22.12.2010
Dzisiaj na roratach ksiądz próbował skłonić dzieci do udzielenia odpowiedzi, o czym mamy pamiętać, czytając Pismo Święte. Mówiły o wszystkim: o Bogu, o Maryi, o miłości, o ministrantach nawet... W końcu padła odpowiedź, o którą w tym wypadku chodziło: czytając Biblię, mamy pytać, czego Bóg chce ode nas, co mamy zrobić, co chce nam powiedzieć.

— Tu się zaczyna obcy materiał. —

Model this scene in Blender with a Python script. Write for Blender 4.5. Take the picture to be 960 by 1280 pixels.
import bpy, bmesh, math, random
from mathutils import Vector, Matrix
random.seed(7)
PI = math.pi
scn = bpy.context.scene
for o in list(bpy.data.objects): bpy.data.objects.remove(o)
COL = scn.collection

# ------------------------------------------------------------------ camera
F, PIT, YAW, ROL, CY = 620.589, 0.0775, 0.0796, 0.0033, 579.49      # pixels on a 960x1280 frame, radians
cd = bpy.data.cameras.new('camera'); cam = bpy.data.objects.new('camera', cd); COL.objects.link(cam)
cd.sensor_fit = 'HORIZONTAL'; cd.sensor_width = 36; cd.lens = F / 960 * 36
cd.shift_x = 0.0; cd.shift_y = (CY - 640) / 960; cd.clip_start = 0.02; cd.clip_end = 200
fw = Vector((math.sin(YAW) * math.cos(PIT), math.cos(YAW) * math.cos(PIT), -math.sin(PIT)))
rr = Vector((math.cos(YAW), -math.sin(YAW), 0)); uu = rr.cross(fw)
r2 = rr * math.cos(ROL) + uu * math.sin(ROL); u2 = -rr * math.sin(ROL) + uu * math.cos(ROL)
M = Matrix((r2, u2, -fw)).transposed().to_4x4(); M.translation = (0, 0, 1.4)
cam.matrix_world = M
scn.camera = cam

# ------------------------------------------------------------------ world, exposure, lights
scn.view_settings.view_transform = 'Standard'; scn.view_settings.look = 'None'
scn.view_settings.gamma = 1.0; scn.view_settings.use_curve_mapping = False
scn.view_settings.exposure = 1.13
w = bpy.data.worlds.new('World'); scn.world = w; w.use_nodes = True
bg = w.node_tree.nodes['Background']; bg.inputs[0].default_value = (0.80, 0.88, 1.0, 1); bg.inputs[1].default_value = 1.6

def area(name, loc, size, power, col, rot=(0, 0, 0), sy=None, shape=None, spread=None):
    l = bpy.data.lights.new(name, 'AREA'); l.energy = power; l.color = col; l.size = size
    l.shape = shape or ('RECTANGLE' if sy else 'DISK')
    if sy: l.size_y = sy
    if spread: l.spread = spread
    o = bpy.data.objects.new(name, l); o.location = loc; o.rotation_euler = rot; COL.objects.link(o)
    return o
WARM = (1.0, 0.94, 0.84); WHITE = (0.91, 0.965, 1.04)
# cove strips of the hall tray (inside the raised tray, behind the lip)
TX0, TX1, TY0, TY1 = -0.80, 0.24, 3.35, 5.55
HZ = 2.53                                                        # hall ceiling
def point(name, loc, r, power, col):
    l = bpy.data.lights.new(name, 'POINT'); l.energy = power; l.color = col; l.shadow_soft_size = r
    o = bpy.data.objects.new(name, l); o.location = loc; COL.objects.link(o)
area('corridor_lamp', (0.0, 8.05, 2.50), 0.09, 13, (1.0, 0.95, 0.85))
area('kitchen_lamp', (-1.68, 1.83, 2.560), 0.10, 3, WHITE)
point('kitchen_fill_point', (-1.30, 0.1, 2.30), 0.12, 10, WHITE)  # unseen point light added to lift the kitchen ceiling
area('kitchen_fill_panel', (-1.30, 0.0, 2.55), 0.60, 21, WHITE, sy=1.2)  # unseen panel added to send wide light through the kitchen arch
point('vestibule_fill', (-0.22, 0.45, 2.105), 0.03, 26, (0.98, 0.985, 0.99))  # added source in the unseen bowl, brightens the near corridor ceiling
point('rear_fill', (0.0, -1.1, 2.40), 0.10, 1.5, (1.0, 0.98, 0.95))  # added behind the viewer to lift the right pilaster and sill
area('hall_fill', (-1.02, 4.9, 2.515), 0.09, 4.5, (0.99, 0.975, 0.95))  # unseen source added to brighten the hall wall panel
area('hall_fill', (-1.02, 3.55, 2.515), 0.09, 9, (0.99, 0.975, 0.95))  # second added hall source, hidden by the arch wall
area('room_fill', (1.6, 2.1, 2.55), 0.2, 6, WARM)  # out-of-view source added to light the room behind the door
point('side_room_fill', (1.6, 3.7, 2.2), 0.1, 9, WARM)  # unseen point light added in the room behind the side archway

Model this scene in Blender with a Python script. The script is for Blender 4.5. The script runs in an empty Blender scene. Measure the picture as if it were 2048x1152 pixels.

Zwiastowanie i Magnifikat. Słowa niepłodnej kobiety: „O tego chłopca się modliłam, i spełnił Pan prośbę, którą do Niego zanosiłam. Oto ja oddaję go Panu”. Wezwanie i odpowiedź. Prawdopodobnie to sprawy oczywiste: modlitwa jako dialog, życie jako odpowiedź na powołanie, któż o tym nie słyszał. A jednak w praktyce czasem zachowujemy się jak te roratnie dzieci – pamiętają o wszystkim, tylko nie o tym, o co chodzi. Zrobią wiele, nawet dobrych rzeczy, ale pominą najważniejsze. To dziecinne i niedojrzałe – jak pomoc mamie w sprzątaniu wtedy, gdy czas na odrabianie lekcji.